Films

Classic Scene: The Truman Show

Good afternoon, good evening and goodnight, it’s Jim Carrey’s Oscar nominated drama…

Truman Burbank, may not have been in the know about his predicament, but at last he had the option to move about a massive film set freely and within less than 6 feet of the people around him. Directed by Peter Weir and starring Jim Carrey, 1998’s The Truman Show was both a critical and commercial success with three Academy Award nominations and a global box office gross of over $264 million on a $60 million budget. But did you know…


1) The film was originally planned to be much darker.
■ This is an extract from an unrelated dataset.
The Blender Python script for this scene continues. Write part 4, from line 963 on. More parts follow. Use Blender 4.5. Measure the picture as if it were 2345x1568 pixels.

Screenwriter Andrew Niccol’s penned a first draft of the script as early as 1991, then titled “The Malcolm Show’, which was set in a reconstructed version of New York City. “It would be somewhat darker, more paranoid”, commented Weir. “I thought I had to relax it and give the audience, within the terms that the movie was setting up, the feeling that this was possible. If you don’t believe that it’s possible as it’s happening, you won’t go with the film. So I thought, further to that, that this producer played by Ed Harris would be selling a lifestyle. He wouldn’t be presenting something for 24 hours a day that you already live in, because you want to escape via ‘the box.” 


2) Both Weir and Carrey were fully committed to the project, so much so that Carrey took a pretty big pay cut. Rather than his standard $20 million fee at the time, he agreed to do The Truman Show for $12 Million. Weir, meanwhile, waited a full year for Carrey to complete another project before they could start production. During this time Weir and Niccol worked on over 14 drafts of the script and even came up with elaborate backstories for the characters and actors featured within the Truman production.